┌──

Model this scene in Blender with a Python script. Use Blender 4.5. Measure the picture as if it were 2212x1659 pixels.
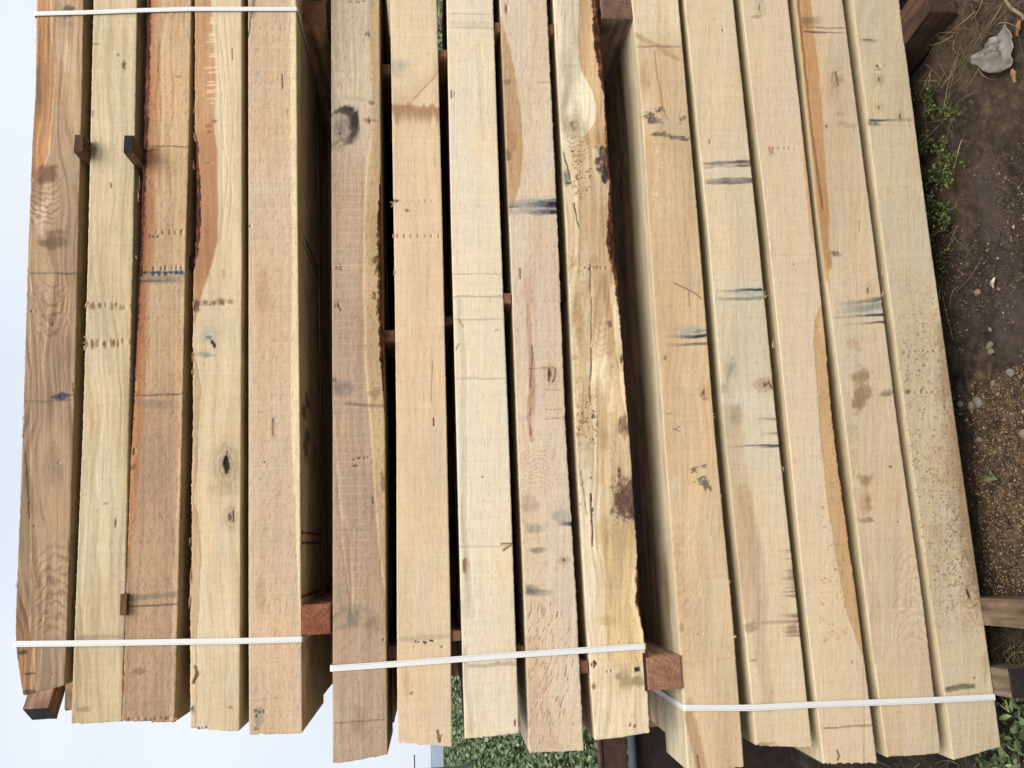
import bpy, math, random
import numpy as np
from mathutils import Vector, Matrix

for o in list(bpy.data.objects): bpy.data.objects.remove(o, do_unlink=True)
scene = bpy.context.scene
col = scene.collection
random.seed(7)
rng = np.random.default_rng(11)

# ------------------------------------------------------------------ camera
# measurements were taken on a 2212 x 1659 view of the photograph (a picture turned a quarter: world down = picture right)
FW, FH, FOC = 2212.0, 1659.0, 1800.0
def nrm(v): v = np.array(v, float); return v/np.linalg.norm(v)
_vx = nrm((735-FW/2, -(-8650-FH/2), FOC))            # world +X in (right, up, forward)
_h = np.array((955-FW/2, -(1640-FH/2), FOC))
_dn = nrm(np.cross(_vx, _h));  _dn = _dn if _dn[0] > 0 else -_dn
_vz = -_dn
_vy = nrm(np.cross(_vx, _vz)); _vy = _vy if _vy[2] > 0 else -_vy
M3 = np.array((_vx, _vy, _vz))                        # rows: world axes in camera terms; world = M3 @ cam
CR, CU, CF = M3[:, 0], M3[:, 1], M3[:, 2]
D = 2.33                                              # metres from the camera to the stack's face
CAMZ = 1.70
def ray(px, py):
    px = np.asarray(px, float); py = np.asarray(py, float)
    d = ((px-FW/2)/FOC)[..., None]*CR + (-(py-FH/2)/FOC)[..., None]*CU + CF
    return d
def at_face(px, py, tanyaw=0.0, y0=D):               # point of the vertical face Y = y0 + X*tanyaw seen there in the photograph
    d = ray(px, py)
    t = y0/(d[..., 1] - tanyaw*d[..., 0])
    return d*t[..., None] + np.array((0, 0, CAMZ))
def at_level(px, py, z):
    d = ray(px, py); t = (z-CAMZ)/d[..., 2]
    return d*t[..., None] + np.array((0, 0, CAMZ))
_p = at_face(2067.7, 932)
CAMZ += 0.10 - _p[2]                                  # the lowest layer rests 10 cm above the ground
print('camera height', CAMZ)

cam_d = bpy.data.cameras.new('camera'); cam = bpy.data.objects.new('camera', cam_d); col.objects.link(cam)
cam_d.sensor_width = 36; cam_d.lens = 36*FOC/FW; cam_d.clip_start = 0.02; cam_d.clip_end = 6000
cam.matrix_world = Matrix(((CR[0], CU[0], -CF[0], 0), (CR[1], CU[1], -CF[1], 0), (CR[2], CU[2], -CF[2], CAMZ), (0, 0, 0, 1)))
scene.camera = cam

# ------------------------------------------------------------------ sky, sun, exposure
SUN_EL, SUN_AZ = math.radians(47), math.radians(163)  # azimuth from +Y (away from the camera) towards +X
w = bpy.data.worlds.new('World'); scene.world = w; w.use_nodes = True
nt = w.node_tree; nt.nodes.clear()
out = nt.nodes.new('ShaderNodeOutputWorld'); bg = nt.nodes.new('ShaderNodeBackground'); bg.inputs['Strength'].default_value = 0.12
sky = nt.nodes.new('ShaderNodeTexSky'); sky.sky_type = 'NISHITA'; sky.sun_disc = False
sky.sun_elevation = SUN_EL; sky.sun_rotation = SUN_AZ; sky.air_density = 1.2; sky.dust_density = 2.0
tc = nt.nodes.new('ShaderNodeTexCoord'); mp = nt.nodes.new('ShaderNodeMapping'); mp.inputs['Scale'].default_value = (1, 1, 2.2)
nz = nt.nodes.new('ShaderNodeTexNoise'); nz.inputs['Scale'].default_value = 1.6; nz.inputs['Detail'].default_value = 5
rp = nt.nodes.new('ShaderNodeValToRGB')
rp.color_ramp.elements[0].position = 0.3; rp.color_ramp.elements[0].color = (6.0, 6.6, 7.7, 1)
rp.color_ramp.elements[1].position = 0.7; rp.color_ramp.elements[1].color = (7.8, 8.2, 8.8, 1)
mx = nt.nodes.new('ShaderNodeMixRGB'); mx.inputs['Fac'].default_value = 0.93
L = nt.links.new
L(tc.outputs['Generated'], mp.inputs['Vector']); L(mp.outputs['Vector'], nz.inputs['Vector']); L(nz.outputs['Fac'], rp.inputs['Fac'])
L(sky.outputs['Color'], mx.inputs['Color1']); L(rp.outputs['Color'], mx.inputs['Color2'])
L(mx.outputs['Color'], bg.inputs['Color']); L(bg.outputs['Background'], out.inputs['Surface'])
sd = bpy.data.lights.new('sun', 'SUN'); sd.energy = 3.95; sd.angle = math.radians(40); sd.color = (1.0, 0.955, 0.91)
sun = bpy.data.objects.new('sun', sd); col.objects.link(sun)
sv = Vector((math.cos(SUN_EL)*math.sin(SUN_AZ), math.cos(SUN_EL)*math.cos(SUN_AZ), math.sin(SUN_EL)))
sun.rotation_euler = sv.to_track_quat('Z', 'Y').to_euler(); sun.location = (0, -5, 8)
scene.view_settings.view_transform = 'Standard'; scene.view_settings.look = 'None'
scene.view_settings.exposure = 0.0; scene.view_settings.gamma = 1.0
scene.cycles.max_bounces = 12; scene.cycles.diffuse_bounces = 8

# ------------------------------------------------------------------ numeric noise
_T = np.random.default_rng(5).random((512, 512)).astype(np.float32)
def vn(x, y, s=0):
    x = x + s*37.17; y = y + s*91.73
    xi = np.floor(x); yi = np.floor(y); fx = x-xi; fy = y-yi
    fx = fx*fx*(3-2*fx); fy = fy*fy*(3-2*fy)
    a = xi.astype(np.int64) & 511; b = yi.astype(np.int64) & 511; a1 = (a+1) & 511; b1 = (b+1) & 511
    return (_T[a, b]*(1-fx)+_T[a1, b]*fx)*(1-fy) + (_T[a, b1]*(1-fx)+_T[a1, b1]*fx)*fy
def fbm(x, y, s=0, o=4):
    r = 0; a = 0.5; t = 0
    for k in range(o):
        r = r + a*vn(x*2**k, y*2**k, s+k*3.3); t += a; a *= 0.5
    return r/t
def sst(a, b, x):
    t = np.clip((x-a)/(b-a), 0, 1); return t*t*(3-2*t)
def lin(c):
    c = np.clip(c, 0, 1); return np.where(c <= 0.04045, c/12.92, ((c+0.055)/1.055)**2.4)
def C(r, g, b): return np.array((r, g, b))/255.0

# ------------------------------------------------------------------ materials
def new_mat(name):
    m = bpy.data.materials.new(name); m.use_nodes = True; n = m.node_tree
    return m, n, n.nodes['Principled BSDF']
def wood_mat(name, bump=0.35, rough=0.78, fine=0.075):
    m, n, p = new_mat(name); N = n.nodes.new; K = n.links.new
    a = N('ShaderNodeAttribute'); a.attribute_name = 'tone'
    g = N('ShaderNodeAttribute'); g.attribute_name = 'grain'
    m1 = N('ShaderNodeMapping'); m1.inputs['Scale'].default_value = (16, 620, 300)
    n1 = N('ShaderNodeTexNoise'); n1.inputs['Scale'].default_value = 1; n1.inputs['Detail'].default_value = 3
    m2 = N('ShaderNodeMapping'); m2.inputs['Scale'].default_value = (520, 26, 60)
    n2 = N('ShaderNodeTexNoise'); n2.inputs['Scale'].default_value = 1; n2.inputs['Detail'].default_value = 2
    m3 = N('ShaderNodeMapping'); m3.inputs['Scale'].default_value = (60, 900, 500)
    n3 = N('ShaderNodeTexNoise'); n3.inputs['Scale'].default_value = 1; n3.inputs['Detail'].default_value = 1
    for mm, nn in ((m1, n1), (m2, n2), (m3, n3)):
        K(g.outputs['Vector'], mm.inputs['Vector']); K(mm.outputs['Vector'], nn.inputs['Vector'])
    mr = N('ShaderNodeMapRange'); mr.inputs['From Min'].default_value = 0.25; mr.inputs['From Max'].default_value = 0.75
    mr.inputs['To Min'].default_value = 1-fine*1.6; mr.inputs['To Max'].default_value = 1+fine
    K(n1.outputs['Fac'], mr.inputs['Value'])
    # short dark pores
    pr = N('ShaderNodeMapRange'); pr.inputs['From Min'].default_value = 0.60; pr.inputs['From Max'].default_value = 0.74
    pr.inputs['To Min'].default_value = 1; pr.inputs['To Max'].default_value = 1-fine*3
    K(n3.outputs['Fac'], pr.inputs['Value'])
    sw = N('ShaderNodeMapRange'); sw.inputs['From Min'].default_value = 0.3; sw.inputs['From Max'].default_value = 0.7
    sw.inputs['To Min'].default_value = 1-fine*0.25; sw.inputs['To Max'].default_value = 1+fine*0.2
    K(n2.outputs['Fac'], sw.inputs['Value'])
    q = N('ShaderNodeMath'); q.operation = 'MULTIPLY'; K(mr.outputs[0], q.inputs[0]); K(pr.outputs[0], q.inputs[1])
    q2 = N('ShaderNodeMath'); q2.operation = 'MULTIPLY'; K(q.outputs[0], q2.inputs[0]); K(sw.outputs[0], q2.inputs[1])
    vm = N('ShaderNodeVectorMath'); vm.operation = 'SCALE'; K(a.outputs['Color'], vm.inputs[0]); K(q2.outputs[0], vm.inputs['Scale'])
    K(vm.outputs[0], p.inputs['Base Color'])
    b = N('ShaderNodeBump'); b.inputs['Strength'].default_value = bump; b.inputs['Distance'].default_value = 0.0012
    K(q2.outputs[0], b.inputs['Height']); K(b.outputs['Normal'], p.inputs['Normal'])
    p.inputs['Roughness'].default_value = rough; p.inputs['Specular IOR Level'].default_value = 0.25
    return m
WOOD = wood_mat('sawn wood')
WOOD_ROUGH = wood_mat('rough sawn wood', 0.6, 0.85, 0.14)
def simple_mat(name, c, rough=0.8, var=0.25, scale=40, bump=0.4, dist=0.003, spec=0.3):
    m, n, p = new_mat(name); N = n.nodes.new; K = n.links.new
    t = N('ShaderNodeTexCoord'); z = N('ShaderNodeTexNoise'); z.inputs['Scale'].default_value = scale; z.inputs['Detail'].default_value = 6
    K(t.outputs['Object'], z.inputs['Vector'])
    r = N('ShaderNodeValToRGB'); c = np.array(c)
    r.color_ramp.elements[0].position = 0.3; r.color_ramp.elements[0].color = (*(c*(1-var)), 1)
    r.color_ramp.elements[1].position = 0.7; r.color_ramp.elements[1].color = (*(c*(1+var)), 1)
    K(z.outputs['Fac'], r.inputs['Fac']); K(r.outputs['Color'], p.inputs['Base Color'])
    b = N('ShaderNodeBump'); b.inputs['Strength'].default_value = bump; b.inputs['Distance'].default_value = dist
    K(z.outputs['Fac'], b.inputs['Height']); K(b.outputs['Normal'], p.inputs['Normal'])
    p.inputs['Roughness'].default_value = rough; p.inputs['Specular IOR Level'].default_value = spec
    return m
def tone_mat(name, rough=0.8, scale=300, bump=0.4, dist=0.002, trans=0.0):
    m, n, p = new_mat(name); N = n.nodes.new; K = n.links.new
    a = N('ShaderNodeAttribute'); a.attribute_name = 'tone'
    t = N('ShaderNodeTexCoord'); z = N('ShaderNodeTexNoise'); z.inputs['Scale'].default_value = scale; z.inputs['Detail'].default_value = 4
    K(t.outputs['Object'], z.inputs['Vector'])
    r = N('ShaderNodeMapRange'); r.inputs['From Min'].default_value = .25; r.inputs['From Max'].default_value = .75
    r.inputs['To Min'].default_value = .75; r.inputs['To Max'].default_value = 1.2; K(z.outputs['Fac'], r.inputs['Value'])
    vm = N('ShaderNodeVectorMath'); vm.operation = 'SCALE'; K(a.outputs['Color'], vm.inputs[0]); K(r.outputs[0], vm.inputs['Scale'])
    K(vm.outputs[0], p.inputs['Base Color'])
    b = N('ShaderNodeBump'); b.inputs['Strength'].default_value = bump; b.inputs['Distance'].default_value = dist
    K(z.outputs['Fac'], b.inputs['Height']); K(b.outputs['Normal'], p.inputs['Normal'])
    p.inputs['Roughness'].default_value = rough; p.inputs['Specular IOR Level'].default_value = 0.25
    return m
BARK = tone_mat('bark', 0.9, 420, 0.9, 0.004)
LEAF = tone_mat('leaf', 0.6, 60, 0.2, 0.001)
STONE = tone_mat('pebble', 0.8, 200, 0.5, 0.002)
FIBRE = tone_mat('wood fibre', 0.85, 500, 0.2, 0.0005)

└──

Transcribe exactly, with no pictures, the lines running from the first line of the material through the line holding "rng = np.random.default_rng(11)".

▶ [Solution below]
Model this scene in Blender with a Python script. Use Blender 4.5. Measure the picture as if it were 2212x1659 pixels.
import bpy, math, random
import numpy as np
from mathutils import Vector, Matrix

for o in list(bpy.data.objects): bpy.data.objects.remove(o, do_unlink=True)
scene = bpy.context.scene
col = scene.collection
random.seed(7)
rng = np.random.default_rng(11)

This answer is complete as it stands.